H6 killed some of that by doing away with abilities depending on abilities. And in all editions of the game prior, you could buy powers in such a way as not to affect figured characteristics.

In D&D, powers that might otherwise affect many attributes on a sheet could be defined in such a way as not to do so. Done properly, it might not feel like a major nerfing.
 

Quickleaf

Legend
Oo, yeah, forgot about the polymorphing thing. Yeah, that can screech a game to a halt. Totally appreciate any player that takes the time to figure out before hand a few stock shapes and what the new stats will be be. :D

Maybe my 4e issues aren't as pronounced because I play on Maptools. The framework we use tracks 90% of the status effects we need to worry about. Drop a quick note on the battle map and you're good to go. To be fair, I have seen a bad guy with 9 status effects on him after the first round. It's pretty funny because the framework we use places each status effect in one of 9 grid points on top of the mini. So, basically, the entire mini is nothing but status effects. :D

But, that's also not all that common either. Without the computer tracking this stuff though, I could see how that could get really hard to track.

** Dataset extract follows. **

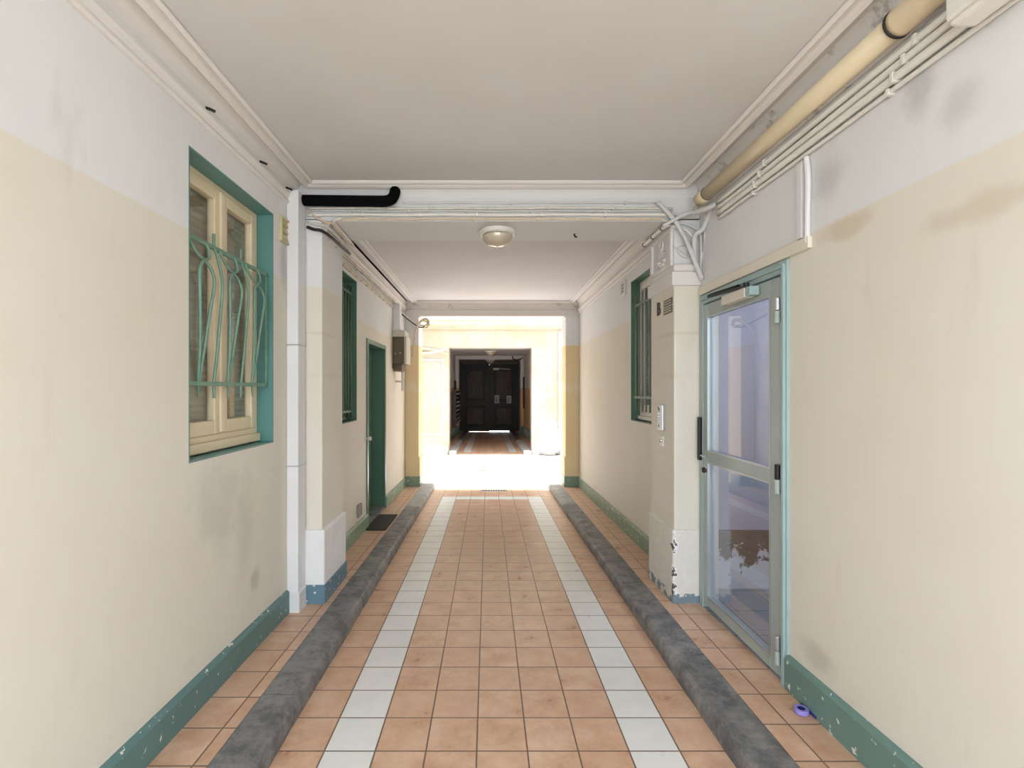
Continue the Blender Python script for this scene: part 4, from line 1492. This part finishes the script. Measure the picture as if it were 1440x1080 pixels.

Do you use status cards or something similar? That might help a lot. Just chits with status effects that you can place under the mini. Maybe a status track sheet on the side marking down everything and tracking it. That wouldn't be hard to make.
Yes I have a player who uses MapTools when he DMs and he swears by it.

We casually use status cards (well, mostly for me as the DM, not for the players), but not consistently. A player has the Alea Tools colored markers so we are going to try using those more consistently than we already do.

I enjoy many parts of 4e but the mandatory condition/power tracking is not one of them.